Reagan Pulls Solar Panels from White House
1986What Happened
Jimmy Carter installed 32 solar thermal panels on the White House roof in 1979 as a symbolic commitment to renewable energy independence after the oil crisis. Ronald Reagan had them removed in 1986 during roof repairs and never reinstalled them, shifting policy back toward fossil fuels and market-driven energy development.
Outcome
Short term: U.S. solar industry lost federal support and momentum. Japan and Germany surged ahead in solar manufacturing and deployment.
Long term: America ceded renewable energy leadership for decades. By the 2000s, most solar panels used in the U.S. were manufactured in Asia.
Why It's Relevant
Demonstrates how symbolic policy reversals can telegraph administration priorities and chill an emerging industry before it achieves scale—exactly what offshore wind developers now fear.

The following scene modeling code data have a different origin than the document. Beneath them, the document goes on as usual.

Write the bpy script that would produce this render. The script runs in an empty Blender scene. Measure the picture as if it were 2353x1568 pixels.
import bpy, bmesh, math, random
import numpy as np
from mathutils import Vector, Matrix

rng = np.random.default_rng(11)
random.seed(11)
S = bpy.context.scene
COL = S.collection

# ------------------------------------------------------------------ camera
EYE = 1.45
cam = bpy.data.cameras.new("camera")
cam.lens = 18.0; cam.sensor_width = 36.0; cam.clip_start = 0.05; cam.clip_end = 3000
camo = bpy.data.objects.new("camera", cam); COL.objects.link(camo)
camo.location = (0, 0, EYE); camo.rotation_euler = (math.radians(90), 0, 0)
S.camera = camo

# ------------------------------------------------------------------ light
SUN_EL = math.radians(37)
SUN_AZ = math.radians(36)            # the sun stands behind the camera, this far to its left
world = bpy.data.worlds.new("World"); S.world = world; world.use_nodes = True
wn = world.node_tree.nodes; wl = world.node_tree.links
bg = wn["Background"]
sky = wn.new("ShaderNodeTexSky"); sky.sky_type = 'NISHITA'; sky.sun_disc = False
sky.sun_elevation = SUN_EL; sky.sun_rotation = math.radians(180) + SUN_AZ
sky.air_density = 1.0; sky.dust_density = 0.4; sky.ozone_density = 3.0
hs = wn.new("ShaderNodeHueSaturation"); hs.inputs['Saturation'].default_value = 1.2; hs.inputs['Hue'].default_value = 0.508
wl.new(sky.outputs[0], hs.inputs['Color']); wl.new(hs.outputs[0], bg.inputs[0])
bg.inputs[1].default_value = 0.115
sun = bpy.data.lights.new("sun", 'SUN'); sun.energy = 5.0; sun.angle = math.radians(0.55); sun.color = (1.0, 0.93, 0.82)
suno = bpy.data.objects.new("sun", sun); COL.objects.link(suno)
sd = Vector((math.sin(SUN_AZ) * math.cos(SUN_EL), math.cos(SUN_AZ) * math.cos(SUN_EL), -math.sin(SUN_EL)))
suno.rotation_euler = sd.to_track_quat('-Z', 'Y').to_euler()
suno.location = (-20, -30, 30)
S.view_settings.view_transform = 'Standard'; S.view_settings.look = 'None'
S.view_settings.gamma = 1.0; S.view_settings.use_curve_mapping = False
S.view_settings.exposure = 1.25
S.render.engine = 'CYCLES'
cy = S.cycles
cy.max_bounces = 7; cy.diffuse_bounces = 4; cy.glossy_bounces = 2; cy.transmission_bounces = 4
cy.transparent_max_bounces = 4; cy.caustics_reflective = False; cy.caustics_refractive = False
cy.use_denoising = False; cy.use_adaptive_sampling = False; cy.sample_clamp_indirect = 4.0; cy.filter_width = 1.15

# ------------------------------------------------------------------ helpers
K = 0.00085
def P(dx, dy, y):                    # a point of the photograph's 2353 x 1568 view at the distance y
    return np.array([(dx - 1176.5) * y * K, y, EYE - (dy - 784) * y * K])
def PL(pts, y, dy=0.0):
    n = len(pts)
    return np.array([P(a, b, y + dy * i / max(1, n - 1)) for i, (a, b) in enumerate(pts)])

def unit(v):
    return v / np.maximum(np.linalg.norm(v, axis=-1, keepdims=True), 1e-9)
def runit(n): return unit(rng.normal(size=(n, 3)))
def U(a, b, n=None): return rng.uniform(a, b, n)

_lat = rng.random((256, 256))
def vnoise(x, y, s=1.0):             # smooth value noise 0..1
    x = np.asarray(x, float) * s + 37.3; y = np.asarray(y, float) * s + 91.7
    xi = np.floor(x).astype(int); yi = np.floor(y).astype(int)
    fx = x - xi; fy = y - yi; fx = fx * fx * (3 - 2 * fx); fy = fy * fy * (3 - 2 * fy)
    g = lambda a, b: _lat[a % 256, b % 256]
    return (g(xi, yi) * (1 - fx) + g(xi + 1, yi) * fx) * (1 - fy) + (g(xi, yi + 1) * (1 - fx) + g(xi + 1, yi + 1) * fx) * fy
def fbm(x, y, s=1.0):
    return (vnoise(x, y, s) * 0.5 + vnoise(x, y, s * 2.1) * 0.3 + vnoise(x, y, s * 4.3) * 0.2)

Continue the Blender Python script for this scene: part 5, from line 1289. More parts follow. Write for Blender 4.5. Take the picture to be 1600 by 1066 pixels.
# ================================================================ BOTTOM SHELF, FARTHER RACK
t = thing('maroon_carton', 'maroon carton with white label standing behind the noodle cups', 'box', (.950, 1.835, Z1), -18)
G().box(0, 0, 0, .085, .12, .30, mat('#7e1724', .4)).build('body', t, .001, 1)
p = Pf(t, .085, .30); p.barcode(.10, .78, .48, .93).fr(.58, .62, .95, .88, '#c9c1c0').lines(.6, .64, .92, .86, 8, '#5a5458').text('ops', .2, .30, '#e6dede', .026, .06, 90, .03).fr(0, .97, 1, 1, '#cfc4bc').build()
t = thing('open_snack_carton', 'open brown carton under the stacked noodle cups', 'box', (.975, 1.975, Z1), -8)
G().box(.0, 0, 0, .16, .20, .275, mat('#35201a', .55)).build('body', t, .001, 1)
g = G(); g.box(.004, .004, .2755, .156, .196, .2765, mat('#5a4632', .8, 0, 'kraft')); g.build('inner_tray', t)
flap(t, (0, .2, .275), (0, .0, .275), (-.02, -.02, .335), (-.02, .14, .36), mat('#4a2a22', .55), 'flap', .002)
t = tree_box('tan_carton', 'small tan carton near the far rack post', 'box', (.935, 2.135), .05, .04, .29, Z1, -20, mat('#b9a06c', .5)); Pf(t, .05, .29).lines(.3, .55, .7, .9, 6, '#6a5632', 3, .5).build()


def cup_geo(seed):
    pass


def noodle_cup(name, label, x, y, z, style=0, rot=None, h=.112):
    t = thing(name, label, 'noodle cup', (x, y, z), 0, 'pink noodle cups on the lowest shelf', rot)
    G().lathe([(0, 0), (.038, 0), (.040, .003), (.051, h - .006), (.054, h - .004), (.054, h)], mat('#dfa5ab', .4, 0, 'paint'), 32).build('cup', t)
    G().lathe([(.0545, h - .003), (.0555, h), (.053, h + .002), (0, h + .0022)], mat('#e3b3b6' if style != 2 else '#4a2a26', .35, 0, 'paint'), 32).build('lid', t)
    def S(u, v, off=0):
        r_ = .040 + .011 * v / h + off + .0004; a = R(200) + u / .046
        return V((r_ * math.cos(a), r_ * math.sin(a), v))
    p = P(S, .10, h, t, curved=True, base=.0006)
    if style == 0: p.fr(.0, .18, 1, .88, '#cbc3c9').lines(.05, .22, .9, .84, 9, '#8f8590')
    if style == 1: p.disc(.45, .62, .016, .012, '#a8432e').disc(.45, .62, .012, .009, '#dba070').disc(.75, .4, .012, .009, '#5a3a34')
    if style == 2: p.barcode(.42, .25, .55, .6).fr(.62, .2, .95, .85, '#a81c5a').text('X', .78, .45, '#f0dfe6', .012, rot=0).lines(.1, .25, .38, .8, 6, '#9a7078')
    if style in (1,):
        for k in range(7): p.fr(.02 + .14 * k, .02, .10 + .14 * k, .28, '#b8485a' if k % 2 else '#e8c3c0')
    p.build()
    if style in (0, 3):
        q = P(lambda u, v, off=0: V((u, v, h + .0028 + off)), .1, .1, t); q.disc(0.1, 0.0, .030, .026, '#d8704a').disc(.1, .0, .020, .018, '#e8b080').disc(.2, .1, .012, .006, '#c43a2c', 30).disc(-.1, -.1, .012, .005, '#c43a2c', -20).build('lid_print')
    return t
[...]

Europe's Offshore Wind Success
1991-presentWhat Happened
Denmark installed the first offshore wind farm in 1991. The UK, Germany, and Netherlands followed with stable policy frameworks, long-term subsidies, and coordinated defense ministry cooperation on radar concerns. By 2024, Europe had deployed over 30 gigawatts of offshore wind—double Biden's 2030 U.S. target.
Outcome
Short term: European energy costs fell as offshore wind became cheaper than fossil fuels. Siemens, Vestas, and Ørsted became global industry leaders.
Long term: Denmark now gets 55% of electricity from wind. The UK leads with 15.9 GW offshore capacity. Stable policy enabled private sector investment at scale.
Why It's Relevant
Proves offshore wind works when governments provide regulatory certainty. The U.S. had four years of Biden's European-style support. Trump's reversal shows how quickly policy instability can unravel an industry that needs decades of consistent backing.